Poi Morandi, Ron e De Gregori, picco insuperato, visto che Ma come fanno i marinai e il tour Banana Repubblic ha celebrato la fine degli anni Settanta avvitandosi al nostro linguaggio, entrandoci dentro come riescono a fare solo i poeti o i grandi giullari o tutti e due. Lucio Dalla in fondo avrebbe preferito essere chiamato giullare e basta. E si è visto anche nella sua ultima apparizione in tv, proprio al Festival di Sanremo che quarant’anni fa gli aveva pure tagliuzzato l’immensa 4 marzo 1943 con quel violino forsennato che racconta, così pungente così malinconico, quello che siamo stati e quello che inevitabilmente saremo, i nostri 8 settembre o i nostri Mundial, la briscola al bar o il tinello di casa o, per dirla tutta, il talento di sopravvivere anche quando l’acqua è così alta e di salvagenti neppure l’ombra.

Se gli telefonassimo tra vent’anni, Dalla farebbe quello che gli è sempre venuto meglio: sorprendere. Qualche volta, tante per la verità, è stato superlativo piegando alla poesia autentici scioglilingua come Balla balla ballerino oppure fregandosene, con la disinvolta Attenti al lupo, degli intellettualoni che volevano soltanto la roba alta (Sergio Saviane scrisse di Disperato erotico stomp che «siamo arrivati al populismo della masturbazione bolognese», proprio così) o ancora registrando dischi nobili come Henna, così nobili che proprio gli intellettualoni non riuscirono a capirlo. Altre volte si è perso per strada o non gli è importato di sceglierne una precisa: con Tosca, ad esempio, è andato ben oltre la musica leggera ma si è fermato ben prima della standing ovation.

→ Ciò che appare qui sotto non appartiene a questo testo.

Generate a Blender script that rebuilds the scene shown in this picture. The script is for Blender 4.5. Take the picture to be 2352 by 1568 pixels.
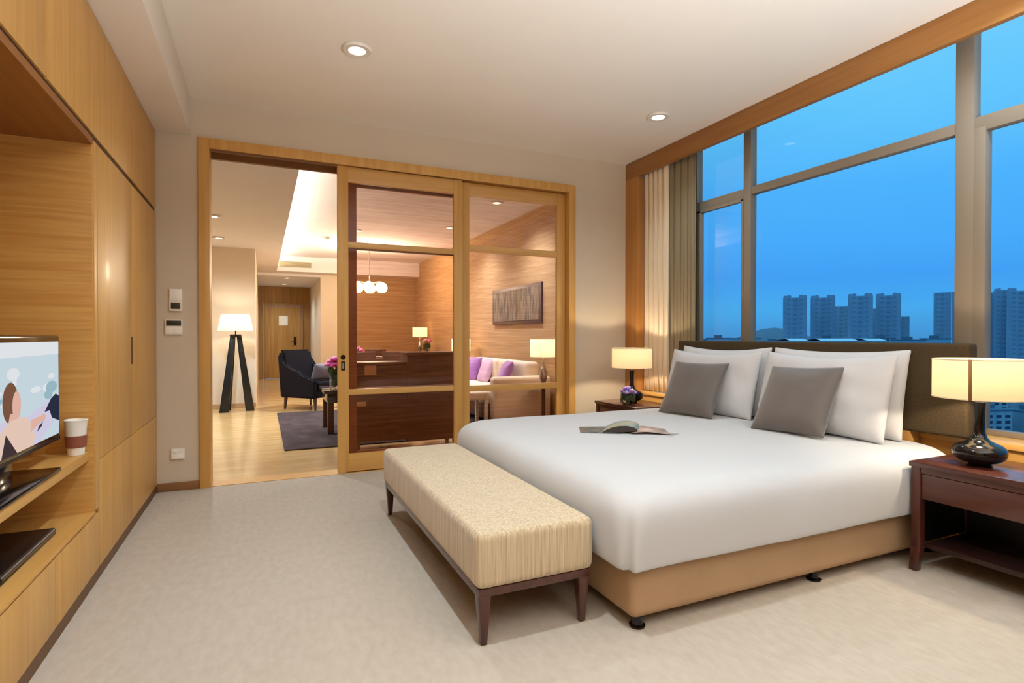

E chissenefrega: l’avete mai visto uno che dal jazz freddo è passato per i Watussi arrivando a interpretare Vivaldi, a occuparsi della musica volatile della soap opera Sottocasa e infine chiudendo in un titolo il suo mezzo secolo di carriera: Questo è amore. È il titolo del suo ultimo disco, e dai diciamo che con tre parole si spiega tutto. Amore per la musica. Per l’uomo. Amore per l’amore, e pazienza se c’era sempre qualcuno che capiva male.

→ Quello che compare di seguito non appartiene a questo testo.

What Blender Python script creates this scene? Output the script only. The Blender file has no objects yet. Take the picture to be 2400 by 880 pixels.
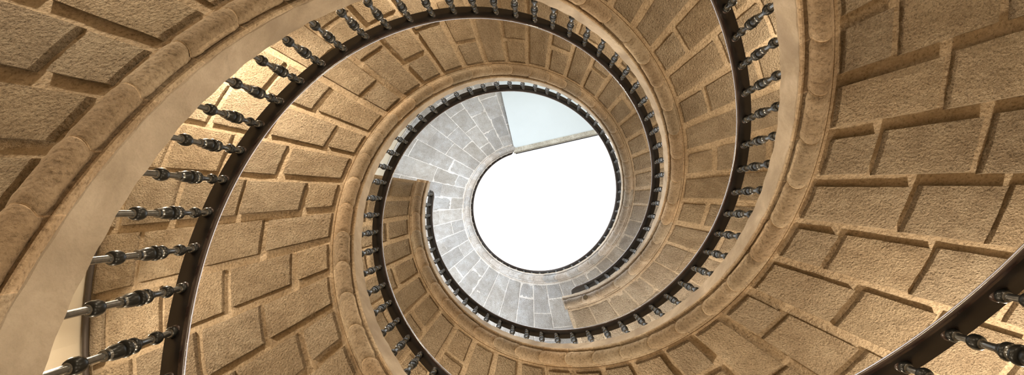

Sarà per questo che oggi, godendosi da lassù tutte le paginate, le interviste, le lenzuolate video di giornali e tv, Lucio Dalla avrà lo stesso sorriso disincantato che aveva dieci giorni fa nella buca dell’Ariston mentre dirigeva Nanì di Pierdavide Carone: visto, vi ho sorpreso anche stavolta, aspettavate che diventassi un vecchiaccio bollito e invece me ne sono andato come fanno i marinai senza dirvi neppure la rotta, aspettando una mattina che diventasse grande così un sole imprevisto.